GOP Election Official in Kansas Literally LOLs at Request to Make Voting Easier
Voters in one Kansas city will literally have to leave town in order to cast their ballots on election day next week—a prospect that doesn’t seem to worry the county clerk, a Republican who literally laughed off a request from the ACLU to open a second, more accessible polling place ahead of the midterms.
A district court judge on Thursday ruled that residents of Dodge City, KS, a town of about 27,000 people, will be forced to travel outside city limits in order to cast their ballots, after a construction project near the town’s civic center prompted Ford County clerk Debbie Cox to move the community’s sole polling place to a different location outside of the city proper.
The new location—which is outside normal public transportation routes, and is not accessible via sidewalks—presented a problem for Dodge City resident and first-time voter Ashley Romero, 18. “I feel like workers who are not allowed to leave their job to vote will not be able to,” Romero told the New York Times.
“A lot of the voters that really are going to be affected by this election are not going to be able to vote,” she added.
So, with the help of the ACLU, Romero sued Cox, asking her to open a second polling location in a more accessible location. And upon receiving a letter from the ACLU offering voter assistance, Cox forwarded it to a colleague in the office of the Kansas Secretary of State—who is Kansas gubernatorial candidate and voter suppression aficionado Kris Kobach—with a simple message attached: “LOL.”

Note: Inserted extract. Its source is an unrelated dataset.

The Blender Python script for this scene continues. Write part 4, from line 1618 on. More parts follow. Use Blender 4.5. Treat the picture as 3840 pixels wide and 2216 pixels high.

Nevertheless, despite voicing his concern for Cox’s priggish response to the ACLU, U.S. District Court Judge Daniel Crabtree ruled on Thursday against opening a second polling place so close to the upcoming midterm elections.
“For the court to insert itself into this process on the eve of the election— by ordering the reopening of the Civic Center either as the only polling location or a second polling location—likely would create more voter confusion than it might cure,” Crabtree wrote, following a lengthy hearing on the case.
However, despite the loss in this specific case, the ACLU saw some signs of hope in Crabtree’s ruling. In a statement, ACLU of Kansas director of strategic communications Mark McCormick wrote:
As for tonight’s ruling, Ford County Clerk Debbie Cox’s late decision and notice to voters left little room for the court to issue injunctive relief. Had voters learned of her decision sooner, our case may have prevailed. She can rest easy — for now — that she was able to run out the clock. We’re all left to wonder, however, what might have been accomplished had she merely chosen to work with us and with our clients.
Second, nowhere in the ruling does the Judge say that the Expo Center site is a good one — only that it is too difficult to change at this point.
Third, the court also acknowledged that this situation was virtually all of her own creation – from her unilateral decision to move the voting location to her mailing the wrong address to several hundred first-time voters.
While voters may have an added hurdle to clear in order to vote this coming Tuesday, it seems safe to say that the fight to make voting easy and accessible to residents of Dodge City is not over yet.